Wednesday, May 27, 2020

Some Ramadan levity.

The other week at the resthome, a retired kitchen manager who I'd never met baked some really nice banana bread for everyone to lift everyone's spirits, and residents all got a slice like in a Ziploc bag, and then there was a big banana bread shaped from like a bundt cake pan that was left out for everyone on a paper plate with tin foil over it on the table in our office, and more than half of it was already gone from the morning shift by the time I got in.

(Later, I took the leftovers home folded into the tin foil, and I noticed a gift sticker on it telling us to enjoy it.)

Anyhow, it was really, really, really good banana bread, and I had like two pieces of it when I got in with my coffee, and I really wanted some more, but I held off to make sure that all of my coworkers had a chance to get some, before I really dug in.

So, later that afternoon, I saw my one (cool) (Muslim) (Ethiopian) coworker, and I was like, "Did you see the banana bread in the office?

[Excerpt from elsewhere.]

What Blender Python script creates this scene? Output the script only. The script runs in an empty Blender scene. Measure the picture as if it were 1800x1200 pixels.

Save some for yourself for later, it's really good," and she was like, "Yes, I had some, it was good."

Then, she saw that I was confused since it was still Ramadan, and she was like, "I am able to eat now, because it is, it is...", and she made this motion by her belly as if she was searching for words, and then finally she was like, "It is my period."

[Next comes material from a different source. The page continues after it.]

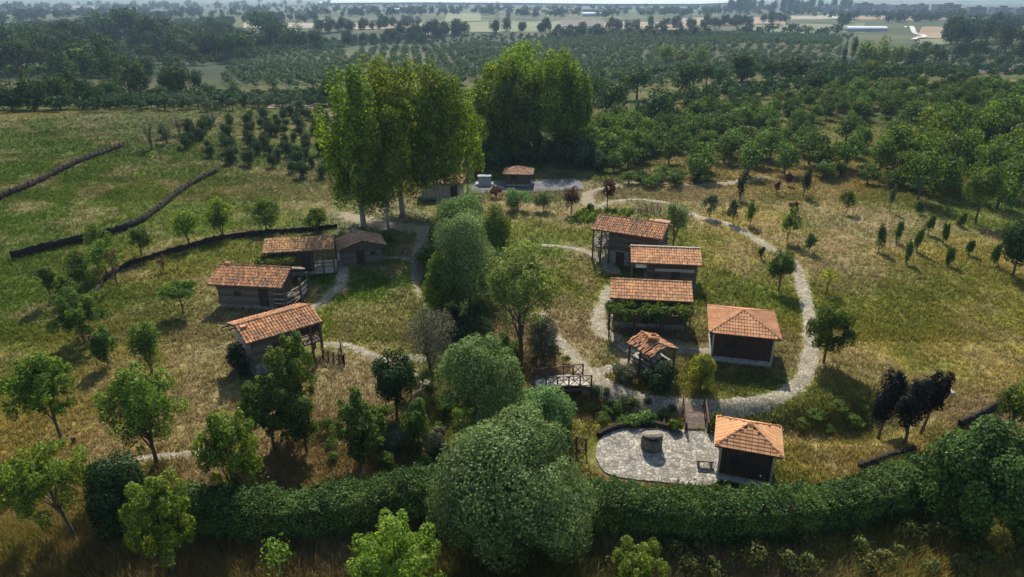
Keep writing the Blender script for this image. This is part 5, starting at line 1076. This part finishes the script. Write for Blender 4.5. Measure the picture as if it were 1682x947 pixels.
# white rocks at the right and loose rocks by the stream
rn = random.Random(3)
for i, (x, y, s) in enumerate([(1549, 642, .45), (1560, 648, .38), (1540, 655, .35), (1530, 668, .28)]):
    p = g1(x, y); mb = MB(); mb.rockblob((0, 0, s * .3), (s, s * .8, s * .6), rn); o = mb.build('boulder', 'rock', None, p); tag(o, ['pale boulder highest in the heap beside the purple trees', 'pale boulder at the right of the heap beside the purple trees', 'pale boulder in the middle of the heap beside the purple trees', 'smallest pale boulder, lowest in the heap beside the purple trees'][i], 'boulder', 'pale boulders beside the purple trees')
# vegetable rows
for i in range(7):
    x = 938 + i * 13; a, b = g1(x, 366), g1(x + 22, 346); n = 900; r = np.random.default_rng(200 + i); t = r.random(n); P = np.stack([(b.x - a.x) * t, (b.y - a.y) * t, (b.z - a.z) * t + .2], 1) + r.normal(size=(n, 3)) * .17
    N = r.normal(size=(n, 3)) + [0, 0, 1]; N /= np.linalg.norm(N, axis=1)[:, None]; T = np.cross(N, r.normal(size=(n, 3))); T /= np.linalg.norm(T, axis=1)[:, None]; B = np.cross(N, T); s = .12
    V = np.stack([P - T * s, P + B * s * .7, P + T * s, P - B * s * .7], 1).reshape(-1, 3); o = link('vegetable_row', npmesh('vegetable_row', V, np.arange(4 * n).reshape(n, 4), 'leaf_green'), None, a); tag(o, 'row of dark green vegetable plants in the plot above the upper right barn', 'crop row', 'vegetable rows above the upper right barn')

# ---------------------------------------------------------------- grass tufts over the meadows
def tufts(n, box, blades, hgt, wid, seed, name):
    r = np.random.default_rng(seed); px = r.uniform(box[0], box[2], n); py = r.uniform(box[1], box[3], n); P = G(px, py); X, Y, Z = P
    keep = np.ones(n, bool)
    for pts, hw in PATHS: keep &= dist_poly(X, Y, pts) > hw * r.uniform(.5, 1.1, n)
    for f in FOOT: keep &= ~inpoly(X, Y, f)
    keep &= ~inpoly(X, Y, PATIO)
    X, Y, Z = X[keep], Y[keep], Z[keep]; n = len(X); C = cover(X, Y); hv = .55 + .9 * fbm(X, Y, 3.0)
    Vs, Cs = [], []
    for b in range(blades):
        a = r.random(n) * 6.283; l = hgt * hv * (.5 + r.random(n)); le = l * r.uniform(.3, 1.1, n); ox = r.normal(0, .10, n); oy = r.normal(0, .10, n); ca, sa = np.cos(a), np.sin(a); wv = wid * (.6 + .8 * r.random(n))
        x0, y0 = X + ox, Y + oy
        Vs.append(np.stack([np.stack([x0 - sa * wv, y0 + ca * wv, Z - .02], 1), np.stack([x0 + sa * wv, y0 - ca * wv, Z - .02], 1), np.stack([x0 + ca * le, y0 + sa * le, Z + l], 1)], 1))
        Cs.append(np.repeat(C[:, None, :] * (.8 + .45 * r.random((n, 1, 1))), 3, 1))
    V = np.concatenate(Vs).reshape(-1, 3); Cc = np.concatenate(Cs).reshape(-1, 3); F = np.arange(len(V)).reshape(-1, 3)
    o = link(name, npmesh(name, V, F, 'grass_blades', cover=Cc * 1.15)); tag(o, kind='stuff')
tufts(60000, (-20, 172, 1702, 330), 4, .22, .06, 4, 'far_meadow_grass')
tufts(60000, (-20, 290, 1702, 560), 4, .26, .045, 1, 'meadow_grass')
tufts(60000, (-20, 540, 1702, 990), 5, .24, .03, 2, 'meadow_grass')
tufts(9000, (-20, 860, 1702, 990), 6, .6, .02, 3, 'tall_grass')

# ---------------------------------------------------------------- far plain: fields, road, buildings, sea, hills
FC = dict(pale_field=((.18, .16, .11), (.25, .22, .15)), green_field=((.07, .095, .035), (.11, .13, .05)), brown_field=((.055, .042, .04), (.085, .06, .05)), tan_field=((.17, .12, .07), (.24, .17, .10)), road=((.38, .36, .32), (.5, .48, .44)))
for k, (a, b) in FC.items(): surf_mat(k, a, b, .06, bump=.1, detail=3)
for nm, q, dz in [('pale_field', [(400, 46), (520, 46), (520, 38), (400, 38)], .9), ('tan_field', [(575, 48), (705, 46), (705, 38), (575, 38)], .9), ('green_field', [(730, 36), (790, 34), (790, 21), (735, 22)], .8), ('green_field', [(700, 56), (960, 50), (930, 35), (710, 40)], .8), ('brown_field', [(920, 45), (992, 43), (990, 34), (920, 34)], 1.1), ('tan_field', [(992, 46), (1130, 50), (1130, 36), (992, 36)], .9),
        ('tan_field', [(1120, 42), (1290, 40), (1290, 28), (1120, 30)], .8), ('pale_field', [(1290, 32), (1400, 32), (1390, 25), (1290, 26)], .9), ('green_field', [(1230, 55), (1420, 54), (1420, 38), (1240, 42)], .8), ('tan_field', [(1500, 64), (1600, 64), (1610, 44), (1520, 44)], .9), ('green_field', [(1510, 74), (1600, 74), (1600, 65), (1510, 65)], .9), ('tan_field', [(1400, 32), (1600, 30), (1600, 25), (1400, 26)], 1.0),
        ('pale_field', [(60, 20), (165, 18), (165, 9), (60, 10)], 1.2), ('pale_field', [(275, 38), (320, 38), (320, 34), (275, 34)], 1.2), ('brown_field', [(1480, 130), (1690, 118), (1690, 104), (1500, 108)], .5), ('tan_field', [(430, 72), (490, 72), (490, 60), (430, 60)], .8),
        ('pale_field', [(440, 178), (520, 178), (520, 172), (440, 172)], .3), ('green_field', [(0, 118), (70, 118), (70, 88), (0, 88)], .4)]:
    sheet(nm, q, nm, dz * .5, n=14)
drape_strip('road', [(1488, 44), (1500, 52), (1518, 60), (1500, 66)], 5, 'road', dz=.9, jit=.1, seed=2)
drape_strip('road', [(1360, 25), (1390, 33), (1400, 36)], 6, 'road', dz=1.0, jit=.1, seed=2)
def block(x, y, wpx, hpx, label, floors=6):
    p = g1(x, y); zc = p.y; W = wpx / FPX * zc; Hh = hpx / FPX * zc; D = W * .45; root = empty('apartment_block', p, random.Random(x).uniform(-.15, .15), label, 'building', 'apartment blocks on the horizon'); mb = MB(); mb.box((0, 0, Hh / 2 - 1), (W, D, Hh + 2)); mb.build('wall', 'block_grey', root)
    w_ = MB(); g_ = MB()
    for f in range(floors):
        z = (f + .55) * Hh / floors
        for k in range(8): w_.box((-W / 2 + (k + .5) * W / 8, -D / 2 - .04, z), (W / 8 * .5, .15, Hh / floors * .45))
        g_.box((0, -D / 2 - .6, z - Hh / floors * .35), (W * .8, 1.0, .25))
    o = w_.build('window', 'glass_dark', root); o['kind'] = 'stuff'; g_.build('balcony', 'block_grey', root); r = MB(); r.box((0, 0, Hh + .3), (W * 1.03, D * 1.06, .6)); r.box((W * .1, 0, Hh + 1.6), (W * .25, D * .5, 2.2)); r.build('roof', 'block_roof', root)
for x, y, w_, h, lab in [(1415, 24, 24, 16, 'leftmost grey apartment block on the right horizon'), (1445, 24, 22, 14, 'second apartment block from the left on the right horizon'), (1478, 25, 26, 14, 'third apartment block from the left on the right horizon'), (1507, 25, 22, 15, 'fourth apartment block, left of the broad one on the right horizon'), (1550, 27, 36, 17, 'broad bluish apartment block on the right horizon'), (1600, 28, 24, 14, 'pale apartment block right of the broad one'), (1640, 31, 30, 16, 'grey apartment block near the right edge of the horizon'), (1672, 33, 22, 16, 'last apartment block at the right edge of the horizon'), (1362, 22, 24, 11, 'low apartment block between the cypresses and the other blocks')]:
    block(x, y, w_, h, lab)
def shed(x, y, wpx, hpx, m, name, label, cat):
    p = g1(x, y); z = p.y; W = wpx / FPX * z; h = hpx / FPX * z; root = empty(name, p, 0, label, cat); D = W * .25; mb = MB(); mb.box((0, 0, h * .25), (W, D, h * .5)); mb.build('wall', 'concrete', root)
    r = MB(); n = 8; r.add([(sx * W / 2 * 1.02, D / 2 * 1.04 * math.cos(math.pi * k / n), h * .5 + h * .5 * math.sin(math.pi * k / n)) for sx in (-1, 1) for k in range(n + 1)], [(k, k + 1, k + n + 2, k + n + 1) for k in range(n)] + [tuple(range(n + 1)), tuple(range(n + 1, 2 * n + 2))[::-1]]); r.build('roof', m, root)
shed(1421, 51, 60, 7, 'white_sheet', 'greenhouse', 'long white greenhouse on the plain at the upper right', 'greenhouse')
shed(974, 27, 32, 6, 'white_sheet', 'warehouse', 'white-roofed warehouse in front of the sea', 'warehouse')
shed(658, 18, 26, 4, 'white_sheet', 'warehouse', 'small pale warehouse left of the pylon', 'warehouse')
shed(970, 20, 24, 5, 'block_roof', 'farmhouse', 'dark-roofed farm building just behind the white-roofed warehouse', 'building')
def pylon(x, y, top, label):
    p = g1(x, y); h, _ = px_size(p, top, 1); root = empty('pylon', p, 0, label, 'pylon', 'power pylons on the plain'); mb = MB(); b = h * .09
    for sx in (-1, 1):
        for sy in (-1, 1): mb.beam((sx * b, sy * b, 0), (sx * b * .15, sy * b * .15, h), h * .012)
    for i in range(8):
        a, c = i / 8, (i + 1) / 8; wa, wc = b * (1 - .85 * a), b * (1 - .85 * c)
        mb.beam((-wa, -wa, h * a), (wc, -wc, h * c), h * .008); mb.beam((wa, wa, h * a), (-wc, wc, h * c), h * .008)
    mb.build('lattice', 'steel', root); ar = MB()
    for z in (.7, .82, .93): ar.beam((-h * .14, 0, h * z), (h * .14, 0, h * z), h * .012)
    ar.build('crossarm', 'steel', root)
pylon(817, 42, 2, 'lattice power pylon rising over the pale fields at the top centre'); pylon(1290, 24, 0, 'faint lattice power pylon by the cypress row'); pylon(407, 22, 2, 'faint lattice power pylon above the upper left wood')
# sea
m, ntm, b_ = mat('sea_water', .12); b_.inputs['Base Color'].default_value = (.05, .10, .13, 1); b_.inputs['Specular IOR Level'].default_value = .6; MATS['sea_water'] = m
tcn = nd(ntm, 'ShaderNodeTexCoord'); nn = nd(ntm, 'ShaderNodeTexNoise'); nn.inputs['Scale'].default_value = .02; bpn = nd(ntm, 'ShaderNodeBump'); bpn.inputs['Strength'].default_value = .3; bpn.inputs['Distance'].default_value = 2; ntm.links.new(tcn.outputs['Object'], nn.inputs[0]); ntm.links.new(nn.outputs[0], bpn.inputs['Height']); ntm.links.new(bpn.outputs[0], b_.inputs['Normal'])
mb = MB(); zs = -12
sp_ = [PH(520, 4.5, zs), PH(700, 3.5, zs), PH(860, 4.5, zs), PH(1000, 6, zs), PH(1150, 6, zs), PH(1260, 1.5, zs)]
front = [(float(p[0]), float(p[1]), 0) for p in sp_]; back = [(x * 5, 16000.0, 0) for x, y, z in front[::-1]]
mb.add(front + back, [tuple(range(len(front) + len(back)))]); o = mb.build('sea', 'sea_water', None, (0, 0, zs)); tag(o, kind='structure')
# far hills
def hill(x0, x1, D, h, seed, name='hills'):
    n = 60; V = []; r = np.random.default_rng(seed)
    xs = np.linspace(x0, x1, n); pr = np.sin(np.linspace(0, math.pi, n)) ** .7 * h * (.55 + .6 * fbm(xs, xs * 0, abs(x1 - x0) / 9))
    for j, q in enumerate(np.linspace(0, 1, 9)):
        for x, hh in zip(xs, pr): V.append((x, D + q * 1500, -24 + hh * math.sin(q * math.pi) ** .8 + 0))
    i = np.arange(n * 9).reshape(9, n); F = np.stack([i[:-1, :-1], i[:-1, 1:], i[1:, 1:], i[1:, :-1]], -1).reshape(-1, 4)
    o = link(name, npmesh(name, np.array(V), F, 'hill_scrub', smooth_=True)); tag(o, kind='structure')
surf_mat('hill_scrub', (.05, .07, .04), (.12, .12, .07), .01, bump=.2)
hill(900, 5200, 2900, 55, 1); hill(-5200, -500, 3000, 45, 2)

# ---------------------------------------------------------------- haze
m = bpy.data.materials.new('haze'); m.use_nodes = True; n_ = m.node_tree; n_.nodes.remove(n_.nodes['Principled BSDF']); pv = n_.nodes.new('ShaderNodeVolumePrincipled')
pv.inputs['Color'].default_value = (.50, .71, 1.0, 1); pv.inputs['Density'].default_value = .00014; pv.inputs['Anisotropy'].default_value = .2; n_.links.new(pv.outputs[0], n_.nodes['Material Output'].inputs['Volume']); MATS['haze'] = m
mb = MB(); mb.box((0, 9000, 55), (26000, 19000, 180)); o = mb.build('haze', 'haze', None, (0, 0, 0)); tag(o, kind='stuff')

I was still confused, though, and so I asked her if women can eat during Ramadan if they have their period.

"Yes," she was like.

"Oh," I was like.

Then, after a pause, I started laughing to myself and I could feel myself getting that smile that I get and I was like, "Ramadan is the only time of year, when women are happy to get their period."

She looked at me, and then she just burst out laughing, and she swatted her hand at me like she was batting me away and she was like, "[my first name], you are crazy!".

. . .

(I made sure to phrase the joke with simple words, so that she could understand it on the first go.)